* _Given problem_
Output an exact reproduction of the data.

* _Recorded data_

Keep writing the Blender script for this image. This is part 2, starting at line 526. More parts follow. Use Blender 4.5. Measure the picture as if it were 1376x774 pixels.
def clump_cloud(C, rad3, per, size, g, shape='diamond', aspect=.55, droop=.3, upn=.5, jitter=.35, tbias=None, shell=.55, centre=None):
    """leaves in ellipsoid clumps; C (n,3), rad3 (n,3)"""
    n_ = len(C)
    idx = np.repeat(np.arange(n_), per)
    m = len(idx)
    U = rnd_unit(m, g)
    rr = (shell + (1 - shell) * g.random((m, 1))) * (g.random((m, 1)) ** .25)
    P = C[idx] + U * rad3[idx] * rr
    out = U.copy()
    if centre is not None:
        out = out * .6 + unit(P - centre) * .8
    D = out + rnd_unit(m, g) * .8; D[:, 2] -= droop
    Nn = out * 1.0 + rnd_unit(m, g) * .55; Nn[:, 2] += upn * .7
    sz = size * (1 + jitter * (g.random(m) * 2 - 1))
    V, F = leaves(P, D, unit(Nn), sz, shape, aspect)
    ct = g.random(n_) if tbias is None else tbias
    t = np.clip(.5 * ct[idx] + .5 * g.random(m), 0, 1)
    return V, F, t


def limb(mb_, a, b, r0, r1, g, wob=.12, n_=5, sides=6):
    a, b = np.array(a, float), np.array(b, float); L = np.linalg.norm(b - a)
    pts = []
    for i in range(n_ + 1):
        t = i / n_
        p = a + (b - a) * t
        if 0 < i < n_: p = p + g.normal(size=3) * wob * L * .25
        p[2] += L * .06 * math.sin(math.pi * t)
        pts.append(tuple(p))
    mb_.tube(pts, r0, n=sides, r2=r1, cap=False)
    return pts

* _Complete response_
Keep writing the Blender script for this image. This is part 2, starting at line 526. More parts follow. Use Blender 4.5. Measure the picture as if it were 1376x774 pixels.
def clump_cloud(C, rad3, per, size, g, shape='diamond', aspect=.55, droop=.3, upn=.5, jitter=.35, tbias=None, shell=.55, centre=None):
    """leaves in ellipsoid clumps; C (n,3), rad3 (n,3)"""
    n_ = len(C)
    idx = np.repeat(np.arange(n_), per)
    m = len(idx)
    U = rnd_unit(m, g)
    rr = (shell + (1 - shell) * g.random((m, 1))) * (g.random((m, 1)) ** .25)
    P = C[idx] + U * rad3[idx] * rr
    out = U.copy()
    if centre is not None:
        out = out * .6 + unit(P - centre) * .8
    D = out + rnd_unit(m, g) * .8; D[:, 2] -= droop
    Nn = out * 1.0 + rnd_unit(m, g) * .55; Nn[:, 2] += upn * .7
    sz = size * (1 + jitter * (g.random(m) * 2 - 1))
    V, F = leaves(P, D, unit(Nn), sz, shape, aspect)
    ct = g.random(n_) if tbias is None else tbias
    t = np.clip(.5 * ct[idx] + .5 * g.random(m), 0, 1)
    return V, F, t


def limb(mb_, a, b, r0, r1, g, wob=.12, n_=5, sides=6):
    a, b = np.array(a, float), np.array(b, float); L = np.linalg.norm(b - a)
    pts = []
    for i in range(n_ + 1):
        t = i / n_
        p = a + (b - a) * t
        if 0 < i < n_: p = p + g.normal(size=3) * wob * L * .25
        p[2] += L * .06 * math.sin(math.pi * t)
        pts.append(tuple(p))
    mb_.tube(pts, r0, n=sides, r2=r1, cap=False)
    return pts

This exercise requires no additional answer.